Sadly my view is it was the latter. That’s not to say the practise of an agent overvaluing to win business doesn’t go on, nor that it isn’t used as a way to help secure a higher fee, it’s just that it’s been going on for 30 years and its so transparently obvious when it’s being done that the homeowner almost has to be complicit in the process for it to work.

That may sound harsh, but really…

There is now so much evidence easily attained to guide owners as to what their house is realistically worth, that any skill in knowing that figure (valuing) has been hugely diminished in the last ten years. Any homeowner surely has a reasonable fix on where the value stands (accepting more unusual properties are trickier). They will then, in almost all cases, get at least 2 valuations, most probably 3. If a higher figure is given by one, without accompanying evidence, surely they’d start to smell a rat?

I appreciate being told a property is worth more than you thought, more than all the evidence suggests, more than the other agents told you, is alluring. However, if an owner ignores the evidence and agrees to pay a higher fee to the agent promising a pot of gold at the end of the rainbow – and then sign a contract with them that ties them to that agent for an unhealthy period of time – there has to be some responsibility taken by the homeowner too. 

An agent with a long tie in period surely highlights their lack of confidence in actually achieving that price?

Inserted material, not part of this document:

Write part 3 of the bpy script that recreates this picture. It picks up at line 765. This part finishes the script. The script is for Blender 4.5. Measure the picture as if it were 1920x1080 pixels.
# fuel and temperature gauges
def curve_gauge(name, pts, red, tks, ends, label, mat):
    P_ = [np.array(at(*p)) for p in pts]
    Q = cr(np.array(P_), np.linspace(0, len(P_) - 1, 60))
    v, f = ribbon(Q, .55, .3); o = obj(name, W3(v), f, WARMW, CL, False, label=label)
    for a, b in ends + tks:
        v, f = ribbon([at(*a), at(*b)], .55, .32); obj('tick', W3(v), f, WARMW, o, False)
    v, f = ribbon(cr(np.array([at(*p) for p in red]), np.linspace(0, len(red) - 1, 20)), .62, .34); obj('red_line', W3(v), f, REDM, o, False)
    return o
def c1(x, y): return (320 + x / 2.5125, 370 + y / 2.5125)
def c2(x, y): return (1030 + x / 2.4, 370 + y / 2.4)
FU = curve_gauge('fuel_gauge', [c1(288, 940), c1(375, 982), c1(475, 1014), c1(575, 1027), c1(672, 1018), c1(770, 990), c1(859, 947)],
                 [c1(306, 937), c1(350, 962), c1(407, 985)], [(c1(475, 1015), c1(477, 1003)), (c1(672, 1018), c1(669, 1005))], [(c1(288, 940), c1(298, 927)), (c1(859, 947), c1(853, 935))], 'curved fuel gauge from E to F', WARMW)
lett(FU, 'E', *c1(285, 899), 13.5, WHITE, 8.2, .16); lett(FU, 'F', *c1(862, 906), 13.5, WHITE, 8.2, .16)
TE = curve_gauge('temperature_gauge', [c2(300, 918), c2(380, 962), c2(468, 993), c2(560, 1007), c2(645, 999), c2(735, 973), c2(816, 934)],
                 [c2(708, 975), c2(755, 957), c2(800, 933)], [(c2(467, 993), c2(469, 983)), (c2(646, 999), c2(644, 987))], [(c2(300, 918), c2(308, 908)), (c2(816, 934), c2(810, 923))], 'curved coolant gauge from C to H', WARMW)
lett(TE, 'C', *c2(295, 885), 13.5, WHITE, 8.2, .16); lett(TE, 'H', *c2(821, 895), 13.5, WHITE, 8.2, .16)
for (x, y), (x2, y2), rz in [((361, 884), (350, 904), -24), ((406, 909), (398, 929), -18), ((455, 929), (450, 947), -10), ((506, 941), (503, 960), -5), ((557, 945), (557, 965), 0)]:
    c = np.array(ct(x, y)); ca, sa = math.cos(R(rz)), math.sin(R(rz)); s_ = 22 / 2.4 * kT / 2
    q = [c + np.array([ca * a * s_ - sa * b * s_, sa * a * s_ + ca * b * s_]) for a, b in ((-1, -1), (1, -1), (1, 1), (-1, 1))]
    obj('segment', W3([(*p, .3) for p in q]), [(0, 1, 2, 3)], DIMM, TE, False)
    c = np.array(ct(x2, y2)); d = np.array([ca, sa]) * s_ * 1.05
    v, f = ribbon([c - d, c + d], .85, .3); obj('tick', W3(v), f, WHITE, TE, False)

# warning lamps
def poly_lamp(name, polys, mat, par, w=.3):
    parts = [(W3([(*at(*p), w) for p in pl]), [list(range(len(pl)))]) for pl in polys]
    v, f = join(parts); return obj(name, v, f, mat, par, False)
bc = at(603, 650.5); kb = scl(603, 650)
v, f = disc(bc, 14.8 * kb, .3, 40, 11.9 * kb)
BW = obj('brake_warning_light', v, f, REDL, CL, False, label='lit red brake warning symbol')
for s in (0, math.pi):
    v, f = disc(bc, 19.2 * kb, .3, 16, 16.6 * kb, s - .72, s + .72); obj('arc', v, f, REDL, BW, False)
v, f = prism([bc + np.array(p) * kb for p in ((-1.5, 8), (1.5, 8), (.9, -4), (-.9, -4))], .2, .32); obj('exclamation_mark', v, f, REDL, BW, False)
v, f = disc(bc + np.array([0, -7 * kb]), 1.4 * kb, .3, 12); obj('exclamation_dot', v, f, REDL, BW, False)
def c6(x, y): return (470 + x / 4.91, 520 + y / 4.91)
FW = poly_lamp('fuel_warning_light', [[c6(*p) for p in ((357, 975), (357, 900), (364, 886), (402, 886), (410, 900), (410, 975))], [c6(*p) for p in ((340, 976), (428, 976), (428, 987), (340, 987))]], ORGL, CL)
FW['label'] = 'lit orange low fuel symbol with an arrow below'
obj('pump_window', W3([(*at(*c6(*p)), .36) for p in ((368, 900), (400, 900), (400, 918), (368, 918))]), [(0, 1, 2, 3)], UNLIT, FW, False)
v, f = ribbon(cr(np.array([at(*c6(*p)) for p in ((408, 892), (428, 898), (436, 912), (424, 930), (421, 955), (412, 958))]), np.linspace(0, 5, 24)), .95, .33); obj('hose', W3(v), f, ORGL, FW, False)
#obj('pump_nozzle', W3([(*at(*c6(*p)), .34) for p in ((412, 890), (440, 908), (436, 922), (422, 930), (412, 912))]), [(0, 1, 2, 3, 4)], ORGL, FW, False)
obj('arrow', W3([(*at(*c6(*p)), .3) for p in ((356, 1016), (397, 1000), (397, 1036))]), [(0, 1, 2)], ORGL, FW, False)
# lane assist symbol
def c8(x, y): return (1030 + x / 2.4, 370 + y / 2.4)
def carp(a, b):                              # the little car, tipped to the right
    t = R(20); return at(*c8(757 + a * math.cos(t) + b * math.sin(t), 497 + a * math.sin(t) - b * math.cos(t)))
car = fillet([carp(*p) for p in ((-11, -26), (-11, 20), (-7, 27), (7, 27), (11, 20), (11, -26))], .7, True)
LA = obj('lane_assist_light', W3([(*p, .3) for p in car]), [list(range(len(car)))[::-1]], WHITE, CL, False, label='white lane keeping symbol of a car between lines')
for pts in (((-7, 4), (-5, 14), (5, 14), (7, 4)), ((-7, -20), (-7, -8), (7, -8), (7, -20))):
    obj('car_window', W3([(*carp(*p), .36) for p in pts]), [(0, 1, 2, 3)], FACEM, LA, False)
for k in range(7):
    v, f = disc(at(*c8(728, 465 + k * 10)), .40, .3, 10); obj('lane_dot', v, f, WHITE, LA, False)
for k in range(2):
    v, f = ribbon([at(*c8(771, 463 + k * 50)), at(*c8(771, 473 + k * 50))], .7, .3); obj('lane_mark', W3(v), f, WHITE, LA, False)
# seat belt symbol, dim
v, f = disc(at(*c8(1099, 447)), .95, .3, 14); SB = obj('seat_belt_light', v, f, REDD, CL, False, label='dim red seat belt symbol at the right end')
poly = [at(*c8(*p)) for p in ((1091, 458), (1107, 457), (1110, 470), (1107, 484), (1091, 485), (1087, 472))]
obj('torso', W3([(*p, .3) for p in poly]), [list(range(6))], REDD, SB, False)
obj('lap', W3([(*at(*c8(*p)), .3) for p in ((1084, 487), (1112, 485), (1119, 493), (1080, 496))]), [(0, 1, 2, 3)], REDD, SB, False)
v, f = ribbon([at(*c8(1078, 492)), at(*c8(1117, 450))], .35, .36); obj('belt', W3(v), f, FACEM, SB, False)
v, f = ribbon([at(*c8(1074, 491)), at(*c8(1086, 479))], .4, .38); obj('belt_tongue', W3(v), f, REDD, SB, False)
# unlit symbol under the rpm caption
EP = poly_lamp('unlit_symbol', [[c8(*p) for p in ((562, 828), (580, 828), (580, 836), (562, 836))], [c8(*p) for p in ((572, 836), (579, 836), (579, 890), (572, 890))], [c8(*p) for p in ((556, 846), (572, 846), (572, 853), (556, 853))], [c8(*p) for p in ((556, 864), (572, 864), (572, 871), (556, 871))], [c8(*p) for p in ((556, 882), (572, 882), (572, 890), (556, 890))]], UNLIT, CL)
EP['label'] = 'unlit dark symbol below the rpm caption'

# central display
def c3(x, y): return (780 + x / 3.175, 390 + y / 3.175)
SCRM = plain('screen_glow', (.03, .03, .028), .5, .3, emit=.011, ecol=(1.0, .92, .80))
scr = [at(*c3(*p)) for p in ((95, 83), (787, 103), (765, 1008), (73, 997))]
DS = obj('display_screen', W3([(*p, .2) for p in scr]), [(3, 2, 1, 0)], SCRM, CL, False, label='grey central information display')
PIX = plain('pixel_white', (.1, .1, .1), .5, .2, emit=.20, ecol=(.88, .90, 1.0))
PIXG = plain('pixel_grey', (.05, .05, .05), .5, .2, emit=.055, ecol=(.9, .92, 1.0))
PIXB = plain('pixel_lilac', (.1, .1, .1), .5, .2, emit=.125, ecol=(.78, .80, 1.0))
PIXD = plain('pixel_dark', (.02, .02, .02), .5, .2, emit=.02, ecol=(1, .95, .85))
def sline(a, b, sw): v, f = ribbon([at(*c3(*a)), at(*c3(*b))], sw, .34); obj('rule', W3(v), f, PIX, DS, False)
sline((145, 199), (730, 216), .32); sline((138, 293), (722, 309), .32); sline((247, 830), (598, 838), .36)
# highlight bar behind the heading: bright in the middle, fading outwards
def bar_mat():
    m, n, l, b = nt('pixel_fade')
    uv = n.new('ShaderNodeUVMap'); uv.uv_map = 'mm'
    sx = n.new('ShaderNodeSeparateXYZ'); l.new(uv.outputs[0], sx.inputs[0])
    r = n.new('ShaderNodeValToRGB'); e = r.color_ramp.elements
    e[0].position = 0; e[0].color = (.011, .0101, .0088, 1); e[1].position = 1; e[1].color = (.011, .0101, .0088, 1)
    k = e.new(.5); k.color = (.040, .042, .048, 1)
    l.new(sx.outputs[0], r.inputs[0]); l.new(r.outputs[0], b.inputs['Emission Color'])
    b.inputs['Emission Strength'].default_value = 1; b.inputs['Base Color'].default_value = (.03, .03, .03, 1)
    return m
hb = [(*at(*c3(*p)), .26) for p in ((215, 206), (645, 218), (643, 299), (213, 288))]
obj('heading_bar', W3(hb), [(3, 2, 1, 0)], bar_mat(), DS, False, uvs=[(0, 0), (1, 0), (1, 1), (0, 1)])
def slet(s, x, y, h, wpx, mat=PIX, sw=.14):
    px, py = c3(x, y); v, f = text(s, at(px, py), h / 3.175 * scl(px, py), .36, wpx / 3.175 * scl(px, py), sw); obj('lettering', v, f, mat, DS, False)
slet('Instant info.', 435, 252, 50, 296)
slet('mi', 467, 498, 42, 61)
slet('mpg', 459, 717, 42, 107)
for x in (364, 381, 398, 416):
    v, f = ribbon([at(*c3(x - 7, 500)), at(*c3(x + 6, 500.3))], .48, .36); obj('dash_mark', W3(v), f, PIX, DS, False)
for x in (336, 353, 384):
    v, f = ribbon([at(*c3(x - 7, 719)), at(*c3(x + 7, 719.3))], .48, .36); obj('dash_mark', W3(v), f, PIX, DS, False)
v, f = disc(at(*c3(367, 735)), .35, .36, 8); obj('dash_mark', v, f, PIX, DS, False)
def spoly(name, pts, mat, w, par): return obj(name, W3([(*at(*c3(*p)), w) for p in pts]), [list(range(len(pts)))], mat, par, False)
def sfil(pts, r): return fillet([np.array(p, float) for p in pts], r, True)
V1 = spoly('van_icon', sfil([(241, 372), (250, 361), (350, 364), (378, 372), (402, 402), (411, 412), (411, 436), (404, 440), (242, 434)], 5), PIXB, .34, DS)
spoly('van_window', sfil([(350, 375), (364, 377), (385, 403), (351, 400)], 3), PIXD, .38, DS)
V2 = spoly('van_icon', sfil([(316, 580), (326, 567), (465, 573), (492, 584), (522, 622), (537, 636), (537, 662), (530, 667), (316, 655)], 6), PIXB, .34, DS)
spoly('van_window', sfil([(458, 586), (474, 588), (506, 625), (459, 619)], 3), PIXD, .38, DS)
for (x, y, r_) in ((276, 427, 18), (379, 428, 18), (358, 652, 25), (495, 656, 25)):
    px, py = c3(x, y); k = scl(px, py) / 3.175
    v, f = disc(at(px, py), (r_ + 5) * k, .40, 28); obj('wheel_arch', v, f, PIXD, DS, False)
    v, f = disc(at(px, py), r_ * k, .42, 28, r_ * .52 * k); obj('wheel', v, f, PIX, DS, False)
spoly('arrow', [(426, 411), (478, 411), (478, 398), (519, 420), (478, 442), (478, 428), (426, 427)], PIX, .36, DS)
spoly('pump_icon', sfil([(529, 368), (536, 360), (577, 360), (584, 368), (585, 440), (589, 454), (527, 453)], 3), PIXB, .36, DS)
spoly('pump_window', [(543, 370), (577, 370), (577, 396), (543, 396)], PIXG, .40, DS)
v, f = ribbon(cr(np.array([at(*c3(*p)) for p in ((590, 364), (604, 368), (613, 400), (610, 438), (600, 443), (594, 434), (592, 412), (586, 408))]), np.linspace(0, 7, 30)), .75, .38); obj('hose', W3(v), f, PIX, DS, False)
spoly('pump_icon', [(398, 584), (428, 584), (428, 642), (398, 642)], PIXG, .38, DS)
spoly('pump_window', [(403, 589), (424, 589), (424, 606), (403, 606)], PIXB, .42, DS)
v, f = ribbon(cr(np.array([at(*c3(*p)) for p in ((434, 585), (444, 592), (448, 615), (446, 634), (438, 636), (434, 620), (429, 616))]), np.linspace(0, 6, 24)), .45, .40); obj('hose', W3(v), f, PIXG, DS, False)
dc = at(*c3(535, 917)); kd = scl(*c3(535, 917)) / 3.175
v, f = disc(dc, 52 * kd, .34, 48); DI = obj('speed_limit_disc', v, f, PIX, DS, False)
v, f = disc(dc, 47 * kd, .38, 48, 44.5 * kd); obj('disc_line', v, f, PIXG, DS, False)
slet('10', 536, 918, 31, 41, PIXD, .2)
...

It’s a practise that was used to establish Foxtons in the 80s and worked for them in a quickly rising market where the inflated price they gave at the time of the valuation, 2 or 3 months later may not look so inflated. If they kept the property on their books, they were on for huge fees. This was also a time when information about house price sale values was nowhere near as freely available, so the homeowner was much less likely to be confident on where the value lay. If The Times had written an article then, it would have had real substance. In my view, this weekend’s article was about 25 years too late.

There is an easy solution to this problem – if it is indeed a problem…

If homeowners never agree to give the agent more than 4 weeks Sole Agency, then the agent couldn’t afford to inflate a price because they were under pressure to deliver viewings and results from the start. If they couldn’t inflate the price, then they wouldn’t have this carrot with which to lure higher fees from the client. Problem solved!

For agents who think 4 weeks is too short to deliver, my experience is that if you’re doing a good job, creating interest, feeding back, updating marketing etc... then your clients stick with you. If you underperform or the relationship isn’t working out, then rather than play the ‘you’re tied in so tough’ card, it’s better for both sides for you to release them and move on without the grief.

My advice to homeowners; rather than haggle for fees and reduce the motivation for the agent, haggle for tie in periods and make sure the agent is under pressure to do what they promised. And be free to move on if they don’t.